Christensen believes that highly innovative leaders (think Steve Jobs, Jeff Bezos, etc.) are not just freaks of nature, endowed with a special  innovation gene.

He believes innovation comes from a series of behaviors that can be practiced.

In a thought provoking August 2011 article in Forbes magazine, Christensen (and co-authors Dyer and Gregersen) list “the five skills of disruptive innovators”:

  • Questioning allows innovators to challenge the status quo and consider new possibilities;
  • Observing helps innovators detect small details—in the activities of customers, suppliers and other companies—that suggest new ways of doing things;
  • Networking permits innovators to gain radically different perspectives from individuals with diverse backgrounds;
  • Experimenting prompts innovators to relentlessly try out new experiences, take things apart and test new ideas;
  • Associational thinking—drawing connections among questions, problems or ideas from unrelated fields—is triggered by questioning, observing, networking and experimenting and is the catalyst for creative ideas.

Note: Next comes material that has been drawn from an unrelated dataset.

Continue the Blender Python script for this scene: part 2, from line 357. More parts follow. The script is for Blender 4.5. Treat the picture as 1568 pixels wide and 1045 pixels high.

Questioning, observing, networking, experimenting, associational thinking.

Looks easy enough.  So why is it so hard to do?

After all, no single of these behaviors is that difficult to practice.

The bigger challenge is to doing them in the midst of our current climate.

A stressed out, busy, short-term focused, risk averse climate does not support these behaviors.

To practice these 5 behaviors means change.

It means stepping off of the treadmill of routine, and having fresh eyes to see with.

It means you’re no longer willing to continue with the ordinary.

If we want to achieve extraordinary results, we have to do un-ordinary things.

That can feel dangerous.

Innovation takes courage.    The willingness to “fail”–and see failure as a learning opportunity.

Because that’s what it is: feedback about what didn’t work.

Questioning, observing, networking, experimenting, associational thinking.

Where could you do more of these today?